─── COLLECTED DATA ───

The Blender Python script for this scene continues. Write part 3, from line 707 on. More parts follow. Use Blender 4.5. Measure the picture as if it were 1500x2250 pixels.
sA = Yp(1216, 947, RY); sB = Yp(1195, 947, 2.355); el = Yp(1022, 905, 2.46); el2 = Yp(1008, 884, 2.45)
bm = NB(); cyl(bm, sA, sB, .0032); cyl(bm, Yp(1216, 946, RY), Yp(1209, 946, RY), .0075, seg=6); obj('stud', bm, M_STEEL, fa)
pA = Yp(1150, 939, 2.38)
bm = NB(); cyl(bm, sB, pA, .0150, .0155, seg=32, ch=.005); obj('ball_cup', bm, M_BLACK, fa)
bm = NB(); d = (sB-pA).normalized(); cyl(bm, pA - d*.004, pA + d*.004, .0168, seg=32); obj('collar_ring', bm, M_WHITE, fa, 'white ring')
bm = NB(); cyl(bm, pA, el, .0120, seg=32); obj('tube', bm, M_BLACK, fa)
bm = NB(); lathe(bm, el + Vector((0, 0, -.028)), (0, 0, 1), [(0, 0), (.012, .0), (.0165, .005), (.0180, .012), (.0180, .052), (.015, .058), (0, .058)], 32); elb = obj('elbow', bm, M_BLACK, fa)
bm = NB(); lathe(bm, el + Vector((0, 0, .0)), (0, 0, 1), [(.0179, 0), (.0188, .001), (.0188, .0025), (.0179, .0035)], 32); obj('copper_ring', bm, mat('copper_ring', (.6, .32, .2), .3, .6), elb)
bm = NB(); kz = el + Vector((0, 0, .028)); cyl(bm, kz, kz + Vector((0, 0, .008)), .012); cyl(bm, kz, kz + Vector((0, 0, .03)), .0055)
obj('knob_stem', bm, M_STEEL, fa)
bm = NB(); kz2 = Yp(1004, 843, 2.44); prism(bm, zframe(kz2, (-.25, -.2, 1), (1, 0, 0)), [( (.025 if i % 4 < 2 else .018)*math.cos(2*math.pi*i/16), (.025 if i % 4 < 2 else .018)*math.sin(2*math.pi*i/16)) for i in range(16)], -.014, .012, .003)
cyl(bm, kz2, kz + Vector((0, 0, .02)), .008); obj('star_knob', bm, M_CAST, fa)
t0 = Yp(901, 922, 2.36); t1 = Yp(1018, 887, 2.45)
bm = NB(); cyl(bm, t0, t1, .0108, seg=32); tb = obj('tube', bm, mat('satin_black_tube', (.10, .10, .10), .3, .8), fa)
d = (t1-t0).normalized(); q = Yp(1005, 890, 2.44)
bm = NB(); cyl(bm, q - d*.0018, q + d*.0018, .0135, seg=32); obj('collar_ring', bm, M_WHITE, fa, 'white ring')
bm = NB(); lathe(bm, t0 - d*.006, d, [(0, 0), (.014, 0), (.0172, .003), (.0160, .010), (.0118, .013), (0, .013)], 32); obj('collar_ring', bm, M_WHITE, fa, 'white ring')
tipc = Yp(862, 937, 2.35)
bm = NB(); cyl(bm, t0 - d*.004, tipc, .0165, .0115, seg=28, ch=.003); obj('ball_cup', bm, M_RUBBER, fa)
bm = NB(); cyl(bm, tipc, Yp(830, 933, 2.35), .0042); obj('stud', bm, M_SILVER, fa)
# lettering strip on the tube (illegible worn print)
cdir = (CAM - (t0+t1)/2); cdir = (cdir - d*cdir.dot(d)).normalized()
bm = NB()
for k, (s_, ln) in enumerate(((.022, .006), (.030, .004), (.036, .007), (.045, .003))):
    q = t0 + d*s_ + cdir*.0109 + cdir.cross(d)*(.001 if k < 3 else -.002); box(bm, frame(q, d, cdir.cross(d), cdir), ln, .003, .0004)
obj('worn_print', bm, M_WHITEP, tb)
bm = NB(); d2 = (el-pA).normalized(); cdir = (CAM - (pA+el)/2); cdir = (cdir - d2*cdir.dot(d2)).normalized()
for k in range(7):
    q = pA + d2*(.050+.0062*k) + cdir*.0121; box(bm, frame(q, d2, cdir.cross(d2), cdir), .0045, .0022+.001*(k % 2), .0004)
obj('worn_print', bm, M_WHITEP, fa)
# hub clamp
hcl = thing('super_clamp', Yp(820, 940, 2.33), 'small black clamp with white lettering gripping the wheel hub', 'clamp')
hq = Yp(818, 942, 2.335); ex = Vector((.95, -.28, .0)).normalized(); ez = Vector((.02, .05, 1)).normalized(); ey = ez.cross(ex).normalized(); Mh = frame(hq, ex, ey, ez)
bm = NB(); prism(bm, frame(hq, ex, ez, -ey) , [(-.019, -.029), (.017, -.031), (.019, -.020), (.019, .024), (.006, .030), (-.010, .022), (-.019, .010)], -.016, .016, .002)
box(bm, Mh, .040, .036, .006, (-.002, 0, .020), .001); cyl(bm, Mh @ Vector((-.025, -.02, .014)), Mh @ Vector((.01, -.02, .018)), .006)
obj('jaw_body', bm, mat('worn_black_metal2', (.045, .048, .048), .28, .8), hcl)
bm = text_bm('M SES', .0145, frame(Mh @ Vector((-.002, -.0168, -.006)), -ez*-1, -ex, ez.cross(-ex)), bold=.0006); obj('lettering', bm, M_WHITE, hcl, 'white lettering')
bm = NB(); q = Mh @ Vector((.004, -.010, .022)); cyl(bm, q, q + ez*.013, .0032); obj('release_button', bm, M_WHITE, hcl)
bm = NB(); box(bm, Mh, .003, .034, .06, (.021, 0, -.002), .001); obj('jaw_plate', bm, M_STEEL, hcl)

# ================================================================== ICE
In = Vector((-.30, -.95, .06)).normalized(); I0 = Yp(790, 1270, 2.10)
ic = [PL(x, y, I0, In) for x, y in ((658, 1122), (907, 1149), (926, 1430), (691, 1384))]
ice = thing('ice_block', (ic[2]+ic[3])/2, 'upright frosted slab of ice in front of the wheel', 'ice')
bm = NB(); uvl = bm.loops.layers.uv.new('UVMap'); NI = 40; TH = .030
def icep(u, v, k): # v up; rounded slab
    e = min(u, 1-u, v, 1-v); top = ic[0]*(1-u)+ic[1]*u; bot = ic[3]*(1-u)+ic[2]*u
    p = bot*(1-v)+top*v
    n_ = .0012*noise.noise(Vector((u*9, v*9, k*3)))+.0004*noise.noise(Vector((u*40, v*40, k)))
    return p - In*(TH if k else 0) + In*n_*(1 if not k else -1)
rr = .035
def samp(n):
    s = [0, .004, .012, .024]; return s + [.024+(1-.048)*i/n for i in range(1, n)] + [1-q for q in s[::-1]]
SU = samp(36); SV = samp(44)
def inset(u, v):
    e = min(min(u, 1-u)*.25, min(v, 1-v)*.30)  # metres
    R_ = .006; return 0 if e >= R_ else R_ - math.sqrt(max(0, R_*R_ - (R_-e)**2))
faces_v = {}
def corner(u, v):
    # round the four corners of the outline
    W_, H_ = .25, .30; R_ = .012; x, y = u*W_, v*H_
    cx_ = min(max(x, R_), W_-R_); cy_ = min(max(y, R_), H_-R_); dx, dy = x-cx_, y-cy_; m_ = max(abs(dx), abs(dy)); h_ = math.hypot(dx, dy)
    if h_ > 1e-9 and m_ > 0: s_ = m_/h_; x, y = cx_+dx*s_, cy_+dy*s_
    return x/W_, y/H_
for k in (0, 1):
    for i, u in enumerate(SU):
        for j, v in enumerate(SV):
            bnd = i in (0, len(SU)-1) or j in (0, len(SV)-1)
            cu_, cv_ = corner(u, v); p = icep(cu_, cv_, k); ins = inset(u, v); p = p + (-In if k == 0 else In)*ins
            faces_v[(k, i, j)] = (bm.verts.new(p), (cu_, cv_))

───

REQUEST: Copy each line of the data above without altering a single character.

OUTPUT OF THE TASK:
The Blender Python script for this scene continues. Write part 3, from line 707 on. More parts follow. Use Blender 4.5. Measure the picture as if it were 1500x2250 pixels.
sA = Yp(1216, 947, RY); sB = Yp(1195, 947, 2.355); el = Yp(1022, 905, 2.46); el2 = Yp(1008, 884, 2.45)
bm = NB(); cyl(bm, sA, sB, .0032); cyl(bm, Yp(1216, 946, RY), Yp(1209, 946, RY), .0075, seg=6); obj('stud', bm, M_STEEL, fa)
pA = Yp(1150, 939, 2.38)
bm = NB(); cyl(bm, sB, pA, .0150, .0155, seg=32, ch=.005); obj('ball_cup', bm, M_BLACK, fa)
bm = NB(); d = (sB-pA).normalized(); cyl(bm, pA - d*.004, pA + d*.004, .0168, seg=32); obj('collar_ring', bm, M_WHITE, fa, 'white ring')
bm = NB(); cyl(bm, pA, el, .0120, seg=32); obj('tube', bm, M_BLACK, fa)
bm = NB(); lathe(bm, el + Vector((0, 0, -.028)), (0, 0, 1), [(0, 0), (.012, .0), (.0165, .005), (.0180, .012), (.0180, .052), (.015, .058), (0, .058)], 32); elb = obj('elbow', bm, M_BLACK, fa)
bm = NB(); lathe(bm, el + Vector((0, 0, .0)), (0, 0, 1), [(.0179, 0), (.0188, .001), (.0188, .0025), (.0179, .0035)], 32); obj('copper_ring', bm, mat('copper_ring', (.6, .32, .2), .3, .6), elb)
bm = NB(); kz = el + Vector((0, 0, .028)); cyl(bm, kz, kz + Vector((0, 0, .008)), .012); cyl(bm, kz, kz + Vector((0, 0, .03)), .0055)
obj('knob_stem', bm, M_STEEL, fa)
bm = NB(); kz2 = Yp(1004, 843, 2.44); prism(bm, zframe(kz2, (-.25, -.2, 1), (1, 0, 0)), [( (.025 if i % 4 < 2 else .018)*math.cos(2*math.pi*i/16), (.025 if i % 4 < 2 else .018)*math.sin(2*math.pi*i/16)) for i in range(16)], -.014, .012, .003)
cyl(bm, kz2, kz + Vector((0, 0, .02)), .008); obj('star_knob', bm, M_CAST, fa)
t0 = Yp(901, 922, 2.36); t1 = Yp(1018, 887, 2.45)
bm = NB(); cyl(bm, t0, t1, .0108, seg=32); tb = obj('tube', bm, mat('satin_black_tube', (.10, .10, .10), .3, .8), fa)
d = (t1-t0).normalized(); q = Yp(1005, 890, 2.44)
bm = NB(); cyl(bm, q - d*.0018, q + d*.0018, .0135, seg=32); obj('collar_ring', bm, M_WHITE, fa, 'white ring')
bm = NB(); lathe(bm, t0 - d*.006, d, [(0, 0), (.014, 0), (.0172, .003), (.0160, .010), (.0118, .013), (0, .013)], 32); obj('collar_ring', bm, M_WHITE, fa, 'white ring')
tipc = Yp(862, 937, 2.35)
bm = NB(); cyl(bm, t0 - d*.004, tipc, .0165, .0115, seg=28, ch=.003); obj('ball_cup', bm, M_RUBBER, fa)
bm = NB(); cyl(bm, tipc, Yp(830, 933, 2.35), .0042); obj('stud', bm, M_SILVER, fa)
# lettering strip on the tube (illegible worn print)
cdir = (CAM - (t0+t1)/2); cdir = (cdir - d*cdir.dot(d)).normalized()
bm = NB()
for k, (s_, ln) in enumerate(((.022, .006), (.030, .004), (.036, .007), (.045, .003))):
    q = t0 + d*s_ + cdir*.0109 + cdir.cross(d)*(.001 if k < 3 else -.002); box(bm, frame(q, d, cdir.cross(d), cdir), ln, .003, .0004)
obj('worn_print', bm, M_WHITEP, tb)
bm = NB(); d2 = (el-pA).normalized(); cdir = (CAM - (pA+el)/2); cdir = (cdir - d2*cdir.dot(d2)).normalized()
for k in range(7):
    q = pA + d2*(.050+.0062*k) + cdir*.0121; box(bm, frame(q, d2, cdir.cross(d2), cdir), .0045, .0022+.001*(k % 2), .0004)
obj('worn_print', bm, M_WHITEP, fa)
# hub clamp
hcl = thing('super_clamp', Yp(820, 940, 2.33), 'small black clamp with white lettering gripping the wheel hub', 'clamp')
hq = Yp(818, 942, 2.335); ex = Vector((.95, -.28, .0)).normalized(); ez = Vector((.02, .05, 1)).normalized(); ey = ez.cross(ex).normalized(); Mh = frame(hq, ex, ey, ez)
bm = NB(); prism(bm, frame(hq, ex, ez, -ey) , [(-.019, -.029), (.017, -.031), (.019, -.020), (.019, .024), (.006, .030), (-.010, .022), (-.019, .010)], -.016, .016, .002)
box(bm, Mh, .040, .036, .006, (-.002, 0, .020), .001); cyl(bm, Mh @ Vector((-.025, -.02, .014)), Mh @ Vector((.01, -.02, .018)), .006)
obj('jaw_body', bm, mat('worn_black_metal2', (.045, .048, .048), .28, .8), hcl)
bm = text_bm('M SES', .0145, frame(Mh @ Vector((-.002, -.0168, -.006)), -ez*-1, -ex, ez.cross(-ex)), bold=.0006); obj('lettering', bm, M_WHITE, hcl, 'white lettering')
bm = NB(); q = Mh @ Vector((.004, -.010, .022)); cyl(bm, q, q + ez*.013, .0032); obj('release_button', bm, M_WHITE, hcl)
bm = NB(); box(bm, Mh, .003, .034, .06, (.021, 0, -.002), .001); obj('jaw_plate', bm, M_STEEL, hcl)

# ================================================================== ICE
In = Vector((-.30, -.95, .06)).normalized(); I0 = Yp(790, 1270, 2.10)
ic = [PL(x, y, I0, In) for x, y in ((658, 1122), (907, 1149), (926, 1430), (691, 1384))]
ice = thing('ice_block', (ic[2]+ic[3])/2, 'upright frosted slab of ice in front of the wheel', 'ice')
bm = NB(); uvl = bm.loops.layers.uv.new('UVMap'); NI = 40; TH = .030
def icep(u, v, k): # v up; rounded slab
    e = min(u, 1-u, v, 1-v); top = ic[0]*(1-u)+ic[1]*u; bot = ic[3]*(1-u)+ic[2]*u
    p = bot*(1-v)+top*v
    n_ = .0012*noise.noise(Vector((u*9, v*9, k*3)))+.0004*noise.noise(Vector((u*40, v*40, k)))
    return p - In*(TH if k else 0) + In*n_*(1 if not k else -1)
rr = .035
def samp(n):
    s = [0, .004, .012, .024]; return s + [.024+(1-.048)*i/n for i in range(1, n)] + [1-q for q in s[::-1]]
SU = samp(36); SV = samp(44)
def inset(u, v):
    e = min(min(u, 1-u)*.25, min(v, 1-v)*.30)  # metres
    R_ = .006; return 0 if e >= R_ else R_ - math.sqrt(max(0, R_*R_ - (R_-e)**2))
faces_v = {}
def corner(u, v):
    # round the four corners of the outline
    W_, H_ = .25, .30; R_ = .012; x, y = u*W_, v*H_
    cx_ = min(max(x, R_), W_-R_); cy_ = min(max(y, R_), H_-R_); dx, dy = x-cx_, y-cy_; m_ = max(abs(dx), abs(dy)); h_ = math.hypot(dx, dy)
    if h_ > 1e-9 and m_ > 0: s_ = m_/h_; x, y = cx_+dx*s_, cy_+dy*s_
    return x/W_, y/H_
for k in (0, 1):
    for i, u in enumerate(SU):
        for j, v in enumerate(SV):
            bnd = i in (0, len(SU)-1) or j in (0, len(SV)-1)
            cu_, cv_ = corner(u, v); p = icep(cu_, cv_, k); ins = inset(u, v); p = p + (-In if k == 0 else In)*ins
            faces_v[(k, i, j)] = (bm.verts.new(p), (cu_, cv_))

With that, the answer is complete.